> _Dataset rows_:

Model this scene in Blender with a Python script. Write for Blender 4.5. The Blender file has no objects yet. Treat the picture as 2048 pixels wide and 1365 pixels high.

...

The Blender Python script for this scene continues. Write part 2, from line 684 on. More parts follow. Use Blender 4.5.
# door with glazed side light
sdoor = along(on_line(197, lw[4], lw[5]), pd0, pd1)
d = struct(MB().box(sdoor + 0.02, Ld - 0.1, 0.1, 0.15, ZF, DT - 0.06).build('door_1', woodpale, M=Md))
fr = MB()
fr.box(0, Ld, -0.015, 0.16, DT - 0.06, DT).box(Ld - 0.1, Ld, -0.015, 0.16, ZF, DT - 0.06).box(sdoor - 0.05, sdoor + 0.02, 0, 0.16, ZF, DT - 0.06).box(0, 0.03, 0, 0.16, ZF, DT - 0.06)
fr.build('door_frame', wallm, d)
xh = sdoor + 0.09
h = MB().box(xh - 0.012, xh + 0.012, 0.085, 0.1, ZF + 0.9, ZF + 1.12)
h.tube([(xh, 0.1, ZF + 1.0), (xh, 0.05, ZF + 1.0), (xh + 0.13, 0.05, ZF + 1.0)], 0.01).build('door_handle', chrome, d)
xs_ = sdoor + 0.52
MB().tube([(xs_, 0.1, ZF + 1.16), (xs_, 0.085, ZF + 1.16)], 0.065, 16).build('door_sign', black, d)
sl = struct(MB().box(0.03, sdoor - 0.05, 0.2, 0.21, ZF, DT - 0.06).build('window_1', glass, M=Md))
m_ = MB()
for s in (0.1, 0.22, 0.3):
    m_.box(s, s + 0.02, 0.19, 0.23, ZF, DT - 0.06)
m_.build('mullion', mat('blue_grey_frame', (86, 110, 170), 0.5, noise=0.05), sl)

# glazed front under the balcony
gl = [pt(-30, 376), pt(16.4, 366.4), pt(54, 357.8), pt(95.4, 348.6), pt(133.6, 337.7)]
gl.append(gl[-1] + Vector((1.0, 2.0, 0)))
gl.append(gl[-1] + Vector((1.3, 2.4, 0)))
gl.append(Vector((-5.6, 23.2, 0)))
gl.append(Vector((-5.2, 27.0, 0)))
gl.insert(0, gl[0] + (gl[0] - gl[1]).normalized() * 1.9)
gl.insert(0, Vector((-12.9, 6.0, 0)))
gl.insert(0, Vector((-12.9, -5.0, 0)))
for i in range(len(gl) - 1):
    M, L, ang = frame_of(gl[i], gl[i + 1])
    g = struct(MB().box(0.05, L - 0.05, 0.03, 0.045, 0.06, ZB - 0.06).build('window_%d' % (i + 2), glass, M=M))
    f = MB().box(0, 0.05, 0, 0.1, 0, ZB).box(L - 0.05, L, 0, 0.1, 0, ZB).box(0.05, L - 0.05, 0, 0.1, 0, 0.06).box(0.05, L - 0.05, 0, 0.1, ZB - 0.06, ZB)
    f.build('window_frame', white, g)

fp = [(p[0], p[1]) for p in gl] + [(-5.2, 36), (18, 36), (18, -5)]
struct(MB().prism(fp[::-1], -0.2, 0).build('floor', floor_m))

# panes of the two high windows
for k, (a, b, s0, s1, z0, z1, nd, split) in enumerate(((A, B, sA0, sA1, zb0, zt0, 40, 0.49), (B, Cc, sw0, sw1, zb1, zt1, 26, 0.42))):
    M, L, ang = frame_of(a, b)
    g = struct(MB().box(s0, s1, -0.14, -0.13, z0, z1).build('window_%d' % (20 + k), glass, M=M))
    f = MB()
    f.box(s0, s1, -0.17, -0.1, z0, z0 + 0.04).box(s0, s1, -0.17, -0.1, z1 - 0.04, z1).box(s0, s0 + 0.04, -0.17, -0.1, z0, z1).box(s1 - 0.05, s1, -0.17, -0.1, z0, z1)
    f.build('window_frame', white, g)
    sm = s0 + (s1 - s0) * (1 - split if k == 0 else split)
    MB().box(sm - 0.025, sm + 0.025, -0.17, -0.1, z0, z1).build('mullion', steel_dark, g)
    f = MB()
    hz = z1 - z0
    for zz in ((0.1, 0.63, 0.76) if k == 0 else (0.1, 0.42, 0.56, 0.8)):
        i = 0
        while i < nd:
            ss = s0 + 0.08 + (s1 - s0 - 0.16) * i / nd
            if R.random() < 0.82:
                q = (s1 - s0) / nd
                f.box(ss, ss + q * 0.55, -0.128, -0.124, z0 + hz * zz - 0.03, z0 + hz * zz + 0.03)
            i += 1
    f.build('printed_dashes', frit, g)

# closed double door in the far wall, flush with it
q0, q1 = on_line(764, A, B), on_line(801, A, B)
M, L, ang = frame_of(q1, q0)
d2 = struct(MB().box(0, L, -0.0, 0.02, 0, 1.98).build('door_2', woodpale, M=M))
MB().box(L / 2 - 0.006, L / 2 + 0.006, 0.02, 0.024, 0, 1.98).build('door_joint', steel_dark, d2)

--

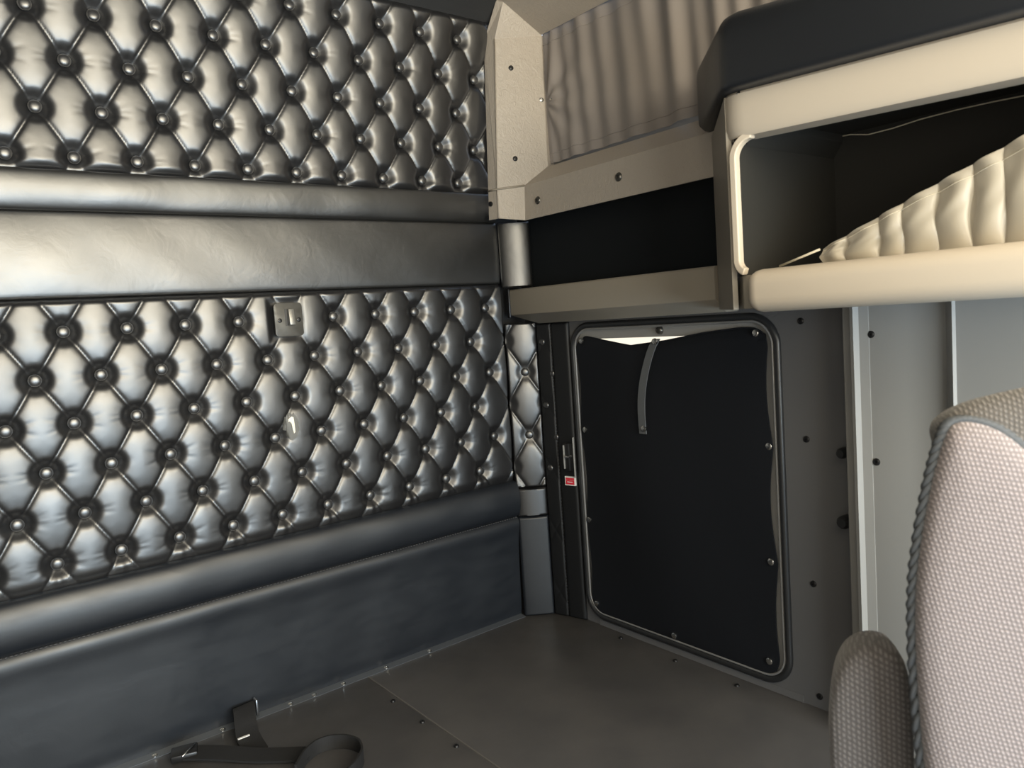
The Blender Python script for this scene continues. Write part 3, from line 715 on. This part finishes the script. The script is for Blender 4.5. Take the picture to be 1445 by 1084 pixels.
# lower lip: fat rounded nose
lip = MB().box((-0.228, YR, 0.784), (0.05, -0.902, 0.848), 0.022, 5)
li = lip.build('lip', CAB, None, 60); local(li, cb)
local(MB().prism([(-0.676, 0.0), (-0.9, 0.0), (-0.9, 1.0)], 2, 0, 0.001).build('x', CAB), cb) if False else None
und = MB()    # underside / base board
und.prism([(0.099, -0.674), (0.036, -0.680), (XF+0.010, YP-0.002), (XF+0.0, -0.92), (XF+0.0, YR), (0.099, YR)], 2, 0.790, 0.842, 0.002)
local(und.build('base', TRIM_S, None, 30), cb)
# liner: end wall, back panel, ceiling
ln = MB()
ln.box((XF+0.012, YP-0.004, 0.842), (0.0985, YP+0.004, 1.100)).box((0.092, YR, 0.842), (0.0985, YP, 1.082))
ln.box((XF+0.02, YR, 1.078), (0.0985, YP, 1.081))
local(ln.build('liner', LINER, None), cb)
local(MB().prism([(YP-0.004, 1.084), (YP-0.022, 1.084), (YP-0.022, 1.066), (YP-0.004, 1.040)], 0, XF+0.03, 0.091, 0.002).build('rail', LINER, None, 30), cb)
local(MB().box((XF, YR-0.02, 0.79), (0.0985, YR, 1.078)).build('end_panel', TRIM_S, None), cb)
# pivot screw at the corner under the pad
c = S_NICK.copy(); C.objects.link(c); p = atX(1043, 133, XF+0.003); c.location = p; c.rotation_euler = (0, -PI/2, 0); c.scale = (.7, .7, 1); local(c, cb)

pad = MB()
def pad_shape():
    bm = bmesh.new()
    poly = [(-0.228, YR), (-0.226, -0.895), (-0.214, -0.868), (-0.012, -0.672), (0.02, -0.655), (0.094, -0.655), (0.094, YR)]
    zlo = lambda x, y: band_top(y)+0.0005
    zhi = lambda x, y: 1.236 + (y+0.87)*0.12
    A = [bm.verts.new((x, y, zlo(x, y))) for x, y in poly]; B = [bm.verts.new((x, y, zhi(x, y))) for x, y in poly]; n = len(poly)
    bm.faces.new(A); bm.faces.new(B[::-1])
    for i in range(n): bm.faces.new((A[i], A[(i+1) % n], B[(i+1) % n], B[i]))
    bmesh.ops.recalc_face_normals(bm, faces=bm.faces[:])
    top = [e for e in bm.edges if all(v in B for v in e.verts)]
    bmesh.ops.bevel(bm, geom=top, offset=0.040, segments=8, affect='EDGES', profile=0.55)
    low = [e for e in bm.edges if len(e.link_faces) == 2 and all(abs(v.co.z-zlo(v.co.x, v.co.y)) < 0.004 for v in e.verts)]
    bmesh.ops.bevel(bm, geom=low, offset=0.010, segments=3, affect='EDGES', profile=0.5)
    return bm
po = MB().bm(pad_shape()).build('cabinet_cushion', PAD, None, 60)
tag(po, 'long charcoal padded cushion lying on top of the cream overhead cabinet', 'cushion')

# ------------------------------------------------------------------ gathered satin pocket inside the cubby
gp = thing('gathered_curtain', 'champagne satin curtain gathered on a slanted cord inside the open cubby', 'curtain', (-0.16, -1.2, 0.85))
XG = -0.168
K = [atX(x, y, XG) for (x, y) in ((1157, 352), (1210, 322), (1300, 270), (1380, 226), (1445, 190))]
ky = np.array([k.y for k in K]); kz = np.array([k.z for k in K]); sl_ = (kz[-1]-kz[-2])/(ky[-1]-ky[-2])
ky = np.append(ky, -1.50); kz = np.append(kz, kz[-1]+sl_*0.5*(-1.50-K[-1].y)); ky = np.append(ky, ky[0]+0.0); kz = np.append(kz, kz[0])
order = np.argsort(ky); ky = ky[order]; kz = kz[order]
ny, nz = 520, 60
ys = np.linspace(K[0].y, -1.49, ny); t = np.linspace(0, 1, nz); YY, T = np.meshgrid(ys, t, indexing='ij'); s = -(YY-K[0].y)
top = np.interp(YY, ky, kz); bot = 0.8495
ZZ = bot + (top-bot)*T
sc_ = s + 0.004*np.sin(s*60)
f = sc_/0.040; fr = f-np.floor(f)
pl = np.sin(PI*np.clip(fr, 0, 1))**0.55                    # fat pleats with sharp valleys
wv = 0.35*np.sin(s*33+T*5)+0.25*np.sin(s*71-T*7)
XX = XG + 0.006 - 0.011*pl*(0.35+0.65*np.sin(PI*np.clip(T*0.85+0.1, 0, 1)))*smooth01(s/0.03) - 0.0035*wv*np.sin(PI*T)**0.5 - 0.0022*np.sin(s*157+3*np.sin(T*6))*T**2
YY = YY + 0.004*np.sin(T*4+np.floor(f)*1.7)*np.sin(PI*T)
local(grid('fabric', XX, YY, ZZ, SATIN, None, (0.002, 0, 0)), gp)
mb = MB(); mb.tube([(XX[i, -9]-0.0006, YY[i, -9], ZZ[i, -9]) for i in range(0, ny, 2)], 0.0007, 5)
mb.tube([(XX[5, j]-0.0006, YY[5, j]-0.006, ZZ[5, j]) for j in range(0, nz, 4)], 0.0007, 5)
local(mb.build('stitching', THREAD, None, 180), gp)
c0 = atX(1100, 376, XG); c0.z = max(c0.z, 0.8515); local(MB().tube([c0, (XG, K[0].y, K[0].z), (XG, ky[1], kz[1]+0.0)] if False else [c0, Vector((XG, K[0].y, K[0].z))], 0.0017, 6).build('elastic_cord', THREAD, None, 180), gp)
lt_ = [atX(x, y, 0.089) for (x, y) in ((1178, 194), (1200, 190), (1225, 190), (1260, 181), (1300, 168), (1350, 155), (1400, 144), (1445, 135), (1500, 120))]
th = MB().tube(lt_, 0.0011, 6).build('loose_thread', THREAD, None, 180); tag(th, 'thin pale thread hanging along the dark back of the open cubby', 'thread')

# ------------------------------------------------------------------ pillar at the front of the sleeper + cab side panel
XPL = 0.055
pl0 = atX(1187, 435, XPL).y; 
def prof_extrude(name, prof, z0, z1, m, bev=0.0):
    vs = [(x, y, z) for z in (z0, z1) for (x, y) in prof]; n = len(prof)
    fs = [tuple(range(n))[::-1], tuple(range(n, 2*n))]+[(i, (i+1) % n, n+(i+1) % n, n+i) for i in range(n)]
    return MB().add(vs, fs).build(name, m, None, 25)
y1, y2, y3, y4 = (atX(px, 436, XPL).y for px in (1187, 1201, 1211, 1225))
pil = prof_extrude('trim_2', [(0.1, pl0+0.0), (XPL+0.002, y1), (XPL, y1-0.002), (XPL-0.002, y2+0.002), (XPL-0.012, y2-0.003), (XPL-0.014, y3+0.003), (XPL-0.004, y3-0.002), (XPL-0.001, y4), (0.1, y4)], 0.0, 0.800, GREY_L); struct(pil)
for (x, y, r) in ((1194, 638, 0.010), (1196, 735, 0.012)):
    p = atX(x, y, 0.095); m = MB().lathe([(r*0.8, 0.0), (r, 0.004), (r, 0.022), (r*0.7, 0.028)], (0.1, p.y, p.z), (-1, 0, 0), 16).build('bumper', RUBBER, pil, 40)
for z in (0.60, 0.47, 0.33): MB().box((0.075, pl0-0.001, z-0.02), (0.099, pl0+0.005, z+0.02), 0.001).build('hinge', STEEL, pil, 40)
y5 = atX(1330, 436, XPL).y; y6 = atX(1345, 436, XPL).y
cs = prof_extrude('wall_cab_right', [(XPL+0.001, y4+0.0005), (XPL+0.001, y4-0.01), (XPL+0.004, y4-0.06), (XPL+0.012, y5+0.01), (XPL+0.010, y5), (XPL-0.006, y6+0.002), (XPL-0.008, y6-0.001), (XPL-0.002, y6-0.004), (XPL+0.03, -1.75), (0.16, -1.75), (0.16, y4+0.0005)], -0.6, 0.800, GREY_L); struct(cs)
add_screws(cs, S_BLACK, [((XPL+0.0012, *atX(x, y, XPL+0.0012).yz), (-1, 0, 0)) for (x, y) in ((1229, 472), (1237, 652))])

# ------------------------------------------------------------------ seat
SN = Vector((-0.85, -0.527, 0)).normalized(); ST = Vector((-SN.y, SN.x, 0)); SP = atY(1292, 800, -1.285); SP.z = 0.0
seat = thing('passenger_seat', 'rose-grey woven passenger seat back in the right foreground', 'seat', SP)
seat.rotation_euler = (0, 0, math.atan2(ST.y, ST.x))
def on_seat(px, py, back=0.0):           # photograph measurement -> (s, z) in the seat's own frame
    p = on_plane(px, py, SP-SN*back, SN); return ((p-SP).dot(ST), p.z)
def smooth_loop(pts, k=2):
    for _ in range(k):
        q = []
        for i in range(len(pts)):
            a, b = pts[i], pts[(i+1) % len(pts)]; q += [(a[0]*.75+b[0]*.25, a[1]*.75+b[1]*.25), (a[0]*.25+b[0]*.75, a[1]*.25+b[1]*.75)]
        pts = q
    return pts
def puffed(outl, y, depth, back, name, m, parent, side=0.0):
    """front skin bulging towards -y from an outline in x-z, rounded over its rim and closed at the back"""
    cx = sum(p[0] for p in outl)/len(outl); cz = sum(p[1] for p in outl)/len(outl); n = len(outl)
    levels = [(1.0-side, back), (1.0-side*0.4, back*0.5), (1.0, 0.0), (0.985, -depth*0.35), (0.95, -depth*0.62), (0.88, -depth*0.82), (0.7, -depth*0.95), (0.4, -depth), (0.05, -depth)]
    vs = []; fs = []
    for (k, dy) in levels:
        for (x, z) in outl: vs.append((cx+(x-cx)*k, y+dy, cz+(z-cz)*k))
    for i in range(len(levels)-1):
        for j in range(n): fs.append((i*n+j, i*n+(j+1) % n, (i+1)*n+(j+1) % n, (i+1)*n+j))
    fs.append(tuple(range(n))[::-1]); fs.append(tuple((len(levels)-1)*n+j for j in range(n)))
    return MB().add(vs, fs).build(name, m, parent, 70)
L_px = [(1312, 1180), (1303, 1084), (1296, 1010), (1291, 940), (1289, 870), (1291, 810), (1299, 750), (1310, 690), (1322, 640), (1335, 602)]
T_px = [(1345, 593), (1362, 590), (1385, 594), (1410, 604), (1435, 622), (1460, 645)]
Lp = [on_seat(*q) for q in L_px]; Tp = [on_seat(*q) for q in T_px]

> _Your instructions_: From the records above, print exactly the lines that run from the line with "Use Blender 4.5." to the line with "struct(MB().prism(fp[::-1], -0.2, 0).build('floor', floor_m))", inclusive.

> _Full answer_:
The Blender Python script for this scene continues. Write part 2, from line 684 on. More parts follow. Use Blender 4.5.
# door with glazed side light
sdoor = along(on_line(197, lw[4], lw[5]), pd0, pd1)
d = struct(MB().box(sdoor + 0.02, Ld - 0.1, 0.1, 0.15, ZF, DT - 0.06).build('door_1', woodpale, M=Md))
fr = MB()
fr.box(0, Ld, -0.015, 0.16, DT - 0.06, DT).box(Ld - 0.1, Ld, -0.015, 0.16, ZF, DT - 0.06).box(sdoor - 0.05, sdoor + 0.02, 0, 0.16, ZF, DT - 0.06).box(0, 0.03, 0, 0.16, ZF, DT - 0.06)
fr.build('door_frame', wallm, d)
xh = sdoor + 0.09
h = MB().box(xh - 0.012, xh + 0.012, 0.085, 0.1, ZF + 0.9, ZF + 1.12)
h.tube([(xh, 0.1, ZF + 1.0), (xh, 0.05, ZF + 1.0), (xh + 0.13, 0.05, ZF + 1.0)], 0.01).build('door_handle', chrome, d)
xs_ = sdoor + 0.52
MB().tube([(xs_, 0.1, ZF + 1.16), (xs_, 0.085, ZF + 1.16)], 0.065, 16).build('door_sign', black, d)
sl = struct(MB().box(0.03, sdoor - 0.05, 0.2, 0.21, ZF, DT - 0.06).build('window_1', glass, M=Md))
m_ = MB()
for s in (0.1, 0.22, 0.3):
    m_.box(s, s + 0.02, 0.19, 0.23, ZF, DT - 0.06)
m_.build('mullion', mat('blue_grey_frame', (86, 110, 170), 0.5, noise=0.05), sl)

# glazed front under the balcony
gl = [pt(-30, 376), pt(16.4, 366.4), pt(54, 357.8), pt(95.4, 348.6), pt(133.6, 337.7)]
gl.append(gl[-1] + Vector((1.0, 2.0, 0)))
gl.append(gl[-1] + Vector((1.3, 2.4, 0)))
gl.append(Vector((-5.6, 23.2, 0)))
gl.append(Vector((-5.2, 27.0, 0)))
gl.insert(0, gl[0] + (gl[0] - gl[1]).normalized() * 1.9)
gl.insert(0, Vector((-12.9, 6.0, 0)))
gl.insert(0, Vector((-12.9, -5.0, 0)))
for i in range(len(gl) - 1):
    M, L, ang = frame_of(gl[i], gl[i + 1])
    g = struct(MB().box(0.05, L - 0.05, 0.03, 0.045, 0.06, ZB - 0.06).build('window_%d' % (i + 2), glass, M=M))
    f = MB().box(0, 0.05, 0, 0.1, 0, ZB).box(L - 0.05, L, 0, 0.1, 0, ZB).box(0.05, L - 0.05, 0, 0.1, 0, 0.06).box(0.05, L - 0.05, 0, 0.1, ZB - 0.06, ZB)
    f.build('window_frame', white, g)

fp = [(p[0], p[1]) for p in gl] + [(-5.2, 36), (18, 36), (18, -5)]
struct(MB().prism(fp[::-1], -0.2, 0).build('floor', floor_m))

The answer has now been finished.